Guanaxuato is situated forty leagues north of
the volcano of Jorullo, and sixty leagues north west of the volcano
of Popocatepetl.
In places nearer these two volcanoes, three
leagues distant from Guanaxuato, the subterranean thunders were not
heard. The noise was circumscribed within a very narrow space, in
the region of a primitive schist, which approaches a
transition-schist, containing the richest silver mines of the known
world, and on which rest trap-porphyries, slates, and diabasis
(grunstein.))
In proportion as equinoctial America shall increase in culture and
population, and the system of volcanoes of the central table-land
of Mexico, of the Caribbee Islands, of Popayan, of los Pastos, and
Quito, shall be more attentively observed, the connection of
eruptions and of earthquakes, which precede and sometimes accompany
those eruptions, will be more generally recognized.
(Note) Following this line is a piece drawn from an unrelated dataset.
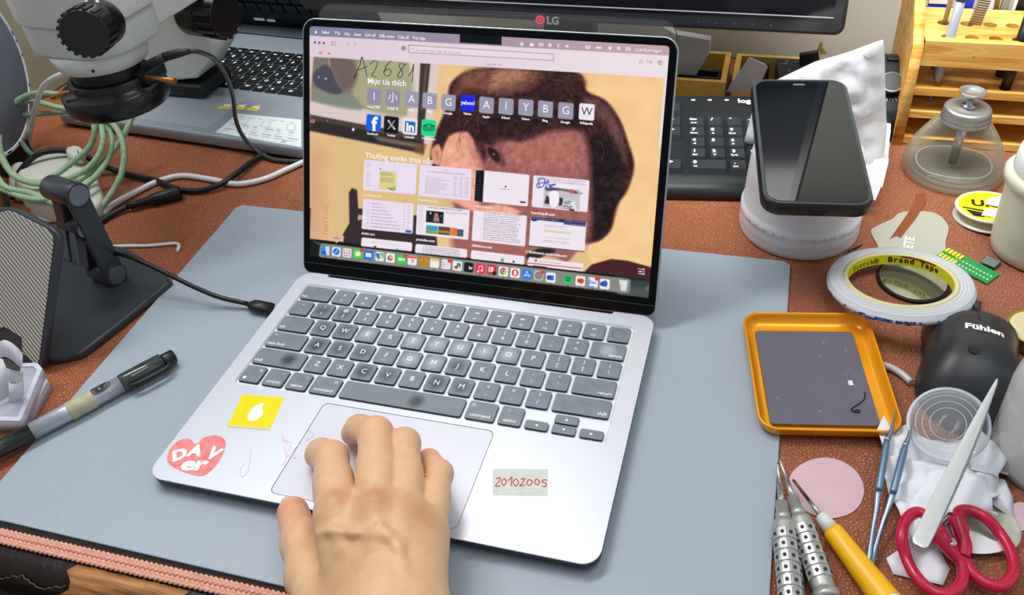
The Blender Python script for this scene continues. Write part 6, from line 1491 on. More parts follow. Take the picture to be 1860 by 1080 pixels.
# blue-grey tweezers lying on the cloth
m_twz = mat('blue_steel', '#8fa6bf', .28, metal=.85); m_twk = mat('knurled_blue', '#7b97b4', .4, metal=.7)
m_twk.node_tree.nodes['Principled BSDF']; nt = NT(m_twk); co = nt.co(scale=(900, 900, 900)); ck = nt.add('ShaderNodeTexChecker', {'Vector': co, 'Scale': 1.0}); nt.bump(ck.outputs[1], .8, .0004)
pj = at(1577, 1032, .0045); tw = thing('tweezers', 'fine blue steel tweezers with knurled grips beside the white cloth', 'tweezers', pj)
for pts in ([(1577, 1032, .0055), (1586, 960, .0085), (1592, 925, .0105), (1596, 890, .0125), (1611, 800, .0150), (1620, 778, .0145), (1631, 727, .0090)], [(1579, 1034, .0045), (1600, 960, .0085), (1612, 925, .0120), (1622, 895, .0145), (1644, 810, .0170), (1652, 788, .0165), (1662, 732, .0105)]):
    Q_ = [at(*p) for p in pts]
    b = MB(); b.tube(spline([Q_[0], Q_[1], Q_[2], Q_[3]], 5), [v_ * .64 for v_ in (.0030, .0029, .0026, .0023, .0021, .0020, .0020, .0021, .0022, .0022, .0023, .0025, .0028, .0030, .0031, .0031)], 10, flat=.6); wch(b, 'arm', m_twz, tw)
    b = MB(); b.tube([Q_[3], Q_[3].lerp(Q_[4], .05), Q_[3].lerp(Q_[4], .9), Q_[4]], [.0019, .0023, .0023, .0018], 14); wch(b, 'knurled_grip', m_twk, tw)
    b = MB(); b.tube(spline([Q_[4], Q_[5], Q_[6]], 5), [v_ * .62 for v_ in (.0032, .0030, .0028, .0026, .0022, .0019, .0015, .0011, .0008, .0005, .0002)], 10, flat=.7); wch(b, 'tip', m_twz, tw)
b = MB(); b.tube([at(1573, 1040, .0045), at(1578, 1028, .005)], [.0022, .0024], 12, flat=.5); wch(b, 'joint', m_twz, tw)

# broad pale steel tweezers (two leaves)
A0, A1 = at(1668, 992, .034), at(1812, 688, .040)
sp = thing('broad_tweezers', 'broad white steel tweezers lying across the white cloth, tips towards the mouse', 'tweezers', A0)
ax = (A1 - A0); Ls = ax.length; ax.normalize(); sd_ = Vector((0, 0, 1)).cross(ax); sd_.normalize(); sd_ = -sd_; up_ = ax.cross(sd_) * -1
up_ = sd_.cross(ax); up_ = up_ if up_.z > 0 else -up_
m_ws = mat('white_steel', '#dcdfe2', .25, metal=.35)
for k, (dz, tw_) in enumerate(((.0, 0), (-.0045, .0012))):
    b = MB(); prof = [(s_, w_ * .46) for s_, w_ in [(0, .0040), (.008, .0076), (.022, .0096), (.10, .0100), (.30, .0094), (.45, .0086), (.52, .0082), (.60, .0074), (.70, .0062), (.80, .0050), (.92, .0032), (.985, .0020), (1, .0010)]]
    top_ = []; bot_ = []
    for s_, w_ in prof:
        c_ = A0 + ax * (s_ * Ls) + up_ * (dz * math.sin(PI * min(1, s_ * 1.05))) + sd_ * tw_ * math.sin(PI * s_)
        top_.append([tuple(c_ - sd_ * w_ + up_ * .0006), tuple(c_ + up_ * .0009), tuple(c_ + sd_ * w_ + up_ * .0006), tuple(c_ + sd_ * w_ - up_ * .0006), tuple(c_ - sd_ * w_ - up_ * .0006)])
    b.loops(top_, smooth=True); o = wch(b, 'leaf', m_ws if k == 0 else m_dsteel, sp); modbev(o, .0003, 2)

# round clear lid leaning on the cloth
lc = at(1722, 770, .024); tocam = (Vector(CAM_P) - lc).normalized(); nl = (tocam * .55 + Vector((-.28, -.1, .75))).normalized()
ld = thing('clear_round_lid', 'small round clear plastic lid leaning on the white cloth near the mouse', 'lid', lc, nl.to_track_quat('Z', 'Y').to_euler())
m_lid = clearmat('clear_lid', '#e8ecf4', .10, .7, .08); m_lidr = mat('clear_lid_rim', '#d3d9e6', .06, alpha=.62, spec=1.0)
b = MB(); b.lathe([(.0001, 0), (.0225, 0), (.0225, .0005), (.0001, .0005)], 64); child(b, 'disc', m_lid, ld)
b = MB(); b.lathe([(.0225, -.0015), (.0248, -.0018), (.0250, .0010), (.0243, .0016), (.0228, .0012)], 64, cap0=False, cap1=False); child(b, 'rim', m_lidr, ld)
b = MB()
for r_ in (.0105, .0150, .0190): b.lathe([(r_, .0006), (r_ + .0003, .0009), (r_ + .0006, .0006)], 56, cap0=False, cap1=False)
child(b, 'rings', m_lidr, ld)

# scissors with red handles
m_red = mat('red_handle', '#c0123c', .28, spec=.6)
sc = thing('scissors', 'scissors with glossy crimson handles, blades under the white cloth', 'scissors', at(1735, 1000, .006))
def loop(name, px, r, zf, flat=1.0, closed=True):
    P = [at(x, y, z) for (x, y, z) in px]; b = MB(); b.tube(spline(P, 8, closed), r, 14, closed=closed, caps=not closed); return wch(b, name, m_red, sc)
L_ = [(1700, 952), (1716, 978), (1735, 1003), (1748, 1030), (1746, 1060), (1722, 1079), (1692, 1072), (1664, 1046), (1646, 1012), (1638, 975), (1645, 945), (1668, 930)]
loop('handle', [(x, y, .0140 if y < 1000 else .009) for x, y in L_], .0034, 0)
Rr = [(1741, 930), (1762, 927), (1790, 940), (1816, 968), (1836, 1003), (1841, 1038), (1824, 1062), (1796, 1061), (1768, 1042), (1752, 1014), (1750, 985), (1748, 955)]
loop('handle', [(x, y, .0120 if y < 960 else .008) for x, y in Rr], .0034, 0)
b = MB(); b.tube(spline([at(1690, 958, .018), at(1712, 985, .013), at(1738, 1012, .009), at(1752, 1020, .008)], 6), .0038, 14); b.tube(spline([at(1735, 938, .013), at(1744, 965, .011), at(1752, 990, .010), at(1748, 1012, .009)], 6), .0042, 14); wch(b, 'handle_shank', m_red, sc)
for p0, p1, w_ in (((1748, 1000, .007), (1716, 930, .0062), .0042), ((1734, 1008, .0055), (1716, 945, .0045), .0042)):
    A_, B_ = at(*p0), at(*p1); d_ = (B_ - A_).normalized(); s_ = d_.cross(Vector((0, 0, 1))).normalized()
    b = MB(); b.loops([[tuple(A_ + d_ * t * .045 + s_ * w_ * (1 - .8 * max(0, t - .3)) * q + Vector((0, 0, zz))) for q, zz in ((-1, 0), (1, 0), (1, .0012), (-1, .0012))] for t in (0, .3, 1)], smooth=False); wch(b, 'blade', m_steel, sc)
b = MB(); b.lathe([(.0030, 0), (.0030, .0015), (.002, .002)], 16); o = child(b, 'pivot_screw', m_steel, sc); o.location = at(1728, 985, .0135) - sc.location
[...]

The volcanoes
just mentioned, particularly those of the Andes, which rise above
the enormous height of two thousand five hundred toises, present
great advantages for observation. The periods of their eruptions
are singularly regular. They remain thirty or forty years without
emitting scoriae, ashes, or even vapours. I could not perceive the
smallest trace of smoke on the summit of Tunguragua or Cotopaxi. A
gust of vapour issuing from the crater of Mount Vesuvius scarcely
attracts the attention of the inhabitants of Naples, accustomed to
the movements of that little volcano, which throws out scoriae
sometimes during two or three years successively.